As an attempt to historically address this shift to more dynamic rather than prescribed routines, the design process set above may be compared to the term ‘liquid architecture’ introduced by Marcos Novak in the early 1990s. With that term, Novak aimed to indicate something moving, and metamorphic, as well as the crossing within the architectural discipline of many categorical boundaries [
32]. Movement suggests that entities in their conception may not be set as fixed or rigid references but instead through a dynamic tendency to express behaviour. An understanding of spatial entities through their behavioural potential was a consequence of combining a series of observations and relationships between architecture, cyberspace and virtuality, all designed for a then-new virtual public realm. ‘Liquid architecture’ thus represents a subjective reality, where the composition of space is a new reality brought up as a construct of the mind [
33].
A liquid architecture is one whose form is determined by the viewer's interests; it is an architecture that “opens to welcome and closes” to defend, where "the next room is always where it should be and what it should be.” [
34]. At the same time, it is an architecture that moves according to the requirements by interacting with the environment. Consequently, liquid architecture creates liquid cities that change as a value changes, where visitors from different backgrounds see different landmarks, and neighborhoods vary with shared ideas and evolve as ideas mature or dissolve [
35]. This process is suggestive of an ongoing symphony where space redefines itself in an ever-evolving and never-repeating format that never ceases to evolve.

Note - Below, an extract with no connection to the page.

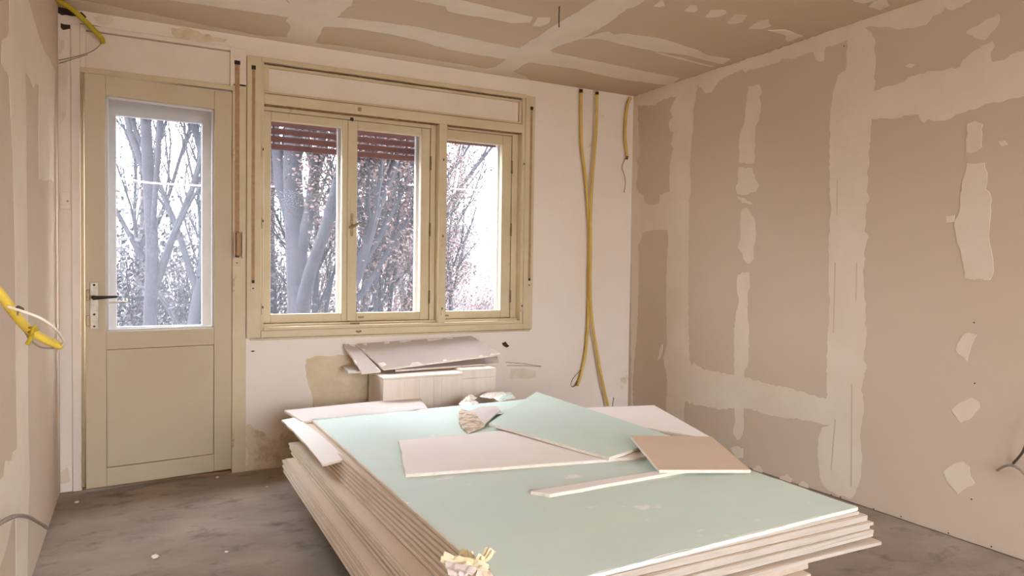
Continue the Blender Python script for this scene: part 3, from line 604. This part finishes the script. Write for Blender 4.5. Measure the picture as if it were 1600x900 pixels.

Thus, as Novak proposes, architecture becomes “an extension of our bodies, shelter and actor for the fragile self [where] liquid architecture is that self in the act of becoming its own changing shelter… [whose] identity is only revealed fully during the course of its lifetime” [
36].
Novel ideas on the interaction between human and space in the greater framing of Cyberspace developed in the era when the Internet was emerging have nurtured further conceptions about spatial experience, also the content and the structure of physical space. Advanced electronics and digital media technologies have caused to separate realities from the physical constraints of the body and have turned experiences into ubiquitous virtual events. The discourse of architecture, once largely a discourse of form and style, has transcended these limitations and has encountered, in the territories of information, new ways of thinking with a transitory character. Novak emerges in this multimedia context as an innovative figure whose understanding of architecture as a liquid informational structure has caused a break within the traditional discourse on architecture as a solid construct equally expanding our common sense of physical experience in the potential realm virtuality. Following the analysis of philosophical and theoretical discussion about the place of humans in virtual environments, this study aims to present applied examples of virtual architecture use.